Dáil debates

Thursday, 22 April 2021

Common Agricultural Policy Reform: Motion [Private Members]

 

7:05 pm

Photo of Matt CarthyMatt Carthy (Cavan-Monaghan, Sinn Fein) | Oireachtas source

I commend the Independent Group and Deputy Pringle on bringing this motion before the House. The specific proposal within the good agricultural and environmental condition 2, GAEC 2, framework with which this motion has an issue is one which, for the first time in the history of the Common Agricultural Policy, will differentiate agricultural land, calling into question whether carbon-rich soils will qualify into the future as eligible hectares for payment.

In the context of European regulations and directives, as has already been alluded to, exact words are incredibly important and they carry specific meanings. The Council has adopted what many would consider the most extreme wording of any of the parties to the negotiations that has threatened the agricultural status into the future of many of our family farmers. That agricultural standard is what is used to determine whether these lands are eligible hectares. Under the CAP, "agricultural status" and "eligible hectares" are the words of crucial meaning. Both are sacrosanct to farmers because without them, many farmers would no longer be economically viable. Farmers receive their basic farm payments and access to virtually every single agricultural scheme based on their land having agricultural status and thus being deemed as eligible hectares. No section of our farming community would accept a move against the agricultural status of their land. By differentiating those farmers from others, we are opening the door to further differentiation down the line.

Farmers, particularly those in the north and the west, have been down similar roads with the Department before. Natura 2000 designations came with a derogation but in 2017, of the 927 that were assessed, only 13 were deemed eligible. With a record like that I can understand why the Department is not inclined to use the term "derogation", even though the assistant secretary referred to it as such at a meeting of the agriculture committee last week. The simple truth of the matter is that the wording of this proposal bears a striking resemblance to that same derogation in the Natura 2000 derogations. It is a derogation that, along with the old rural environment protection, REP, scheme, was used as the carrot to the designation's stick, a derogation that, in the end, screwed and continues to screw farmers with regard to that directive. Here we are again with the Department lining up to give those same communities another kick in the teeth and telling them it is orthodontic.

The Department may ask 50,000 farmers to essentially trust it. That is what the Minister has asked us to do. If it is a choice between the Department of Agriculture, Food and the Marine, with its record, or an organisation such as the Irish Natura and Hill Farmers Association, INHFA, I trust the members of the INHFA. They are the people who are familiar with how new regulations override old derogations and they are familiar with the explanations as to why an existing derogation can no longer be used, explanations that often only make sense to mystical interpreters of directives and regulations in the Department itself. Farmers are being asked time and again to meet ever-rising environmental standards and Irish farmers have risen to the challenges time and again and absorbed the costs, by and large, within their margins. What is required in the next CAP is not another attack on Irish family farms but a guarantee that we will support our farmers to continue to deliver for rural Ireland, the Irish economy and the environment. Farmers have always delivered for us and what they need now is a Minister and a Department that will deliver for them.

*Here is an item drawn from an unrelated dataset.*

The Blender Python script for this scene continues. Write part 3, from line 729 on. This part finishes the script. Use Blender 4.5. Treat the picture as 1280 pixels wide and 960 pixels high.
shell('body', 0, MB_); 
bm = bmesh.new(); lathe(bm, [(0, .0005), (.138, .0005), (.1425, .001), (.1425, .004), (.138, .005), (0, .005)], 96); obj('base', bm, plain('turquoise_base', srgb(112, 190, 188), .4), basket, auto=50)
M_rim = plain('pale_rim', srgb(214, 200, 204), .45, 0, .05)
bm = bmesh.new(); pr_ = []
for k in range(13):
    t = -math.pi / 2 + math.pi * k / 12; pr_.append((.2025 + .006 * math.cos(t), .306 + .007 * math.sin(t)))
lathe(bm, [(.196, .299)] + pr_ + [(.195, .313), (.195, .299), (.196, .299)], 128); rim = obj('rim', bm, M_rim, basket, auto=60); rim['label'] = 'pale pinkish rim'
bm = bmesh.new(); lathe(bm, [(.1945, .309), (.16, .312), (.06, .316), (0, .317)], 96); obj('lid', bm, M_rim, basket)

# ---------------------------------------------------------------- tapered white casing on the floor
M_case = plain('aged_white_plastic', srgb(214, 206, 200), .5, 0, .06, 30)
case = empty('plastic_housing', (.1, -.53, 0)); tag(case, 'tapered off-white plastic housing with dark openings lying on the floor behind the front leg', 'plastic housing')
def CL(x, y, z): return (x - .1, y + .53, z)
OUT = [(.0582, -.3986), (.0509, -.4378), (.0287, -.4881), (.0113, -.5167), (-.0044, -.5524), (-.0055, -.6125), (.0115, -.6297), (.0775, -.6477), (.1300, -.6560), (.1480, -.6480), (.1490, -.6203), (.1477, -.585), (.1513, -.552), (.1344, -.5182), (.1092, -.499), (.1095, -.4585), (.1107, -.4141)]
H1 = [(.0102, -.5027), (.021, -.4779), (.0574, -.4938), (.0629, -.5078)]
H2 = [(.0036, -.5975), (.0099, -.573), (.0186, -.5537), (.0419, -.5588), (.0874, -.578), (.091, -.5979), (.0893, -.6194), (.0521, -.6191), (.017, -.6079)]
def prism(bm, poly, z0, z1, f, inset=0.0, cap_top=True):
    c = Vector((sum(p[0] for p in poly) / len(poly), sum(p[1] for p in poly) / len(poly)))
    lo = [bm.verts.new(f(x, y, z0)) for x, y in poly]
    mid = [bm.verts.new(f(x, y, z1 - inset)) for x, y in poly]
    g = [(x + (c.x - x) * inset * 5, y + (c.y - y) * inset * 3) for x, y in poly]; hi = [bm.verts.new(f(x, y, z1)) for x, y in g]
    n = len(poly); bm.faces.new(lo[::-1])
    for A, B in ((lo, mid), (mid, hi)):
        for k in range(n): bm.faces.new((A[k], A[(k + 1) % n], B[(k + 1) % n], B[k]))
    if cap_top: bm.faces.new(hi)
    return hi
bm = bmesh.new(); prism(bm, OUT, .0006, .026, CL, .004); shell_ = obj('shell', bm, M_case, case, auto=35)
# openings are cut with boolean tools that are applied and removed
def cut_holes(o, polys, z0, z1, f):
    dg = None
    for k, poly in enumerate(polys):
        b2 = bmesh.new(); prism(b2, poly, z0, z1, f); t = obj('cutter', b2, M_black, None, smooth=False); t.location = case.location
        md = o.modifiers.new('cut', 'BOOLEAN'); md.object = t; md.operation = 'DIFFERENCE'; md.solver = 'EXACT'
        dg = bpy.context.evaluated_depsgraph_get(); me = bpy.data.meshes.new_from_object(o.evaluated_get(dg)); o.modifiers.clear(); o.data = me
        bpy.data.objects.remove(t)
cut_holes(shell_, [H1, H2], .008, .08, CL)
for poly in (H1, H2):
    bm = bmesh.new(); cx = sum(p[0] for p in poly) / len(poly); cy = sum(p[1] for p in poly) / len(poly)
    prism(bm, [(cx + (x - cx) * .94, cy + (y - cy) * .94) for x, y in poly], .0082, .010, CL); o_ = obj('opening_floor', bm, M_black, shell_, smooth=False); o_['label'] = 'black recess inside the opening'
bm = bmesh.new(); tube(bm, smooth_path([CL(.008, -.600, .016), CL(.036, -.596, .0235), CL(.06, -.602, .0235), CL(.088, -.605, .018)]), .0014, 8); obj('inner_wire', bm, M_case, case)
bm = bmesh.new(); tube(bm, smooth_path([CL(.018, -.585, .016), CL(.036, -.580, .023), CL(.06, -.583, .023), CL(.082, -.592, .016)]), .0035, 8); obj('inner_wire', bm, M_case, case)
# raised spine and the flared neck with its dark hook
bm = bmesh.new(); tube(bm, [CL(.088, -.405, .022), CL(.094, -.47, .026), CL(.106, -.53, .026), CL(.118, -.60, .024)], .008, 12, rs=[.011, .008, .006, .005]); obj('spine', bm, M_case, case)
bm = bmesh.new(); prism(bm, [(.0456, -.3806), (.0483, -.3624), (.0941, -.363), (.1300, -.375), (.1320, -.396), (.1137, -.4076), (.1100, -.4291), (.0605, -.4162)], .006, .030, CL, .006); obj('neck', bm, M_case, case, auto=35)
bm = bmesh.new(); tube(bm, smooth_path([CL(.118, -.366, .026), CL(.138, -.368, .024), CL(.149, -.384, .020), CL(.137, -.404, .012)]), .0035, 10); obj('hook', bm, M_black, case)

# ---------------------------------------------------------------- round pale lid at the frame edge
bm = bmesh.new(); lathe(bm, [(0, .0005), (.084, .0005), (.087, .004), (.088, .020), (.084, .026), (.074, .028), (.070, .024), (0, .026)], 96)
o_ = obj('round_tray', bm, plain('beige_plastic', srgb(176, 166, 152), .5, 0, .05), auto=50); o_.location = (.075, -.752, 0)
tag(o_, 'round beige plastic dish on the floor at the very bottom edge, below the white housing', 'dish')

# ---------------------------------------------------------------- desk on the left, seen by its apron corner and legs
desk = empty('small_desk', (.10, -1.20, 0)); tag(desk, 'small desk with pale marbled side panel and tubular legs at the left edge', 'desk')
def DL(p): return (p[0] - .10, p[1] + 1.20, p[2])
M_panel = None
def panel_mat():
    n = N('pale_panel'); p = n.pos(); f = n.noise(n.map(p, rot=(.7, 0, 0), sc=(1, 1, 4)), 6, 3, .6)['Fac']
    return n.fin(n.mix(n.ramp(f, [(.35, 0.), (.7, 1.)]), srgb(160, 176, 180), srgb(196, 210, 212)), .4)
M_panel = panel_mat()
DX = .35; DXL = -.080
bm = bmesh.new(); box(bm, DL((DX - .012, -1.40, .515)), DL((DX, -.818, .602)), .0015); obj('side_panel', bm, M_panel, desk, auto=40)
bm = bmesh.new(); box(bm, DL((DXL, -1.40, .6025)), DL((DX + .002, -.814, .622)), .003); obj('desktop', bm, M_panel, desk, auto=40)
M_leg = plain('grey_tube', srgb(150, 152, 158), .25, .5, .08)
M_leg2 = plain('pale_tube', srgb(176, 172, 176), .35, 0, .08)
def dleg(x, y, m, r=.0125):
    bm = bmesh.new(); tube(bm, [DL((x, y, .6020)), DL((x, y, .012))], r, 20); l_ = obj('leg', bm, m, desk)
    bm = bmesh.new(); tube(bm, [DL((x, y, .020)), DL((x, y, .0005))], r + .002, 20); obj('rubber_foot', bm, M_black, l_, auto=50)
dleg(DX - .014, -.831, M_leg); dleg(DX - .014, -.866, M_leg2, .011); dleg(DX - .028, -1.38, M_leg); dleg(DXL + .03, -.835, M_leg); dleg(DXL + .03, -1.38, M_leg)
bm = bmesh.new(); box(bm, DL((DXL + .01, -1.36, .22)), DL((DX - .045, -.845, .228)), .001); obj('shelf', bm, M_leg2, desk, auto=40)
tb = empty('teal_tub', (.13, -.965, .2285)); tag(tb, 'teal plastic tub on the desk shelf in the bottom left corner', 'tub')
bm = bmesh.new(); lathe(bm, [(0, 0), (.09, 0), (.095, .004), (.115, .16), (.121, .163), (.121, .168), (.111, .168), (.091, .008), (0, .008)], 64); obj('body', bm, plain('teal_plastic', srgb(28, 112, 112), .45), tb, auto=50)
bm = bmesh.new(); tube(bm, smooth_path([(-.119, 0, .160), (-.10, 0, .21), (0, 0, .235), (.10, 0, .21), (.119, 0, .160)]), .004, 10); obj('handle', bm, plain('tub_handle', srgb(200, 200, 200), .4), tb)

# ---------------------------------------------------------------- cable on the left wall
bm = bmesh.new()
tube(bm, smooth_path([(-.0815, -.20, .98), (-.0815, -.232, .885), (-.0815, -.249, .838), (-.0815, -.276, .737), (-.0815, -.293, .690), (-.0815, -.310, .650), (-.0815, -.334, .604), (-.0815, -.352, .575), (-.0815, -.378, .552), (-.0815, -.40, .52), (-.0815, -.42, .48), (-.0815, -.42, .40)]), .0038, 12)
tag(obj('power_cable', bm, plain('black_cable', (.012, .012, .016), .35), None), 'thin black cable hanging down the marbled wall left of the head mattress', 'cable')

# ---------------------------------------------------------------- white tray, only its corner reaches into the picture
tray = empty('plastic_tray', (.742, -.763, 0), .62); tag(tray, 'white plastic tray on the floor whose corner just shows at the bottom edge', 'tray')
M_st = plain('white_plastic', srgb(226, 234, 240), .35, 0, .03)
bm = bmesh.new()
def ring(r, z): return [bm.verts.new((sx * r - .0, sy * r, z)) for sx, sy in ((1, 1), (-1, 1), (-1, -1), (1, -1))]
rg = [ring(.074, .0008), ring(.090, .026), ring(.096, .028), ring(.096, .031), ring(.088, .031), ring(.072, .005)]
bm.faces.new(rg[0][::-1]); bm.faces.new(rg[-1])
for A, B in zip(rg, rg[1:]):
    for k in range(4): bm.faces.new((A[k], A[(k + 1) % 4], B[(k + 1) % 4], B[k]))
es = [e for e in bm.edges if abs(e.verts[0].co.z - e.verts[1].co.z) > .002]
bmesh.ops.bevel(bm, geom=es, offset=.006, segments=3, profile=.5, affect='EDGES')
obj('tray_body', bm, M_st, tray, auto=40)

As well as honesty and an upfront and determined attitude, we need a fair CAP. The Minister has yet to give the commitment that he will undo the gross inequality at the heart of the Common Agricultural Policy that allows people like Larry Goodman to draw down €500,000 per year while farmers in the Minister's constituency are struggling to make ends meet on pittances. That needs to be addressed in the next CAP and the Minister needs to give a commitment that he will deliver that. Farmers need fair prices, not the tokenistic and minimalistic approach the Minister has outlined for the unfair trading practices and regulations, which were unimaginative and insufficiently ambitious in the first place. They need a meat regulator with real teeth to break the stranglehold of the retailers and processors and they need fair play from the Department.

The Department needs to start seeing the family farmers of Ireland as partners, not as enemies and people to catch out and put another penalty on. It needs the three Fs, as I have mentioned to the Minister on a number of occasions, namely, fair play, fair prices and a fair CAP. This has to be a new departure for Irish family farmers.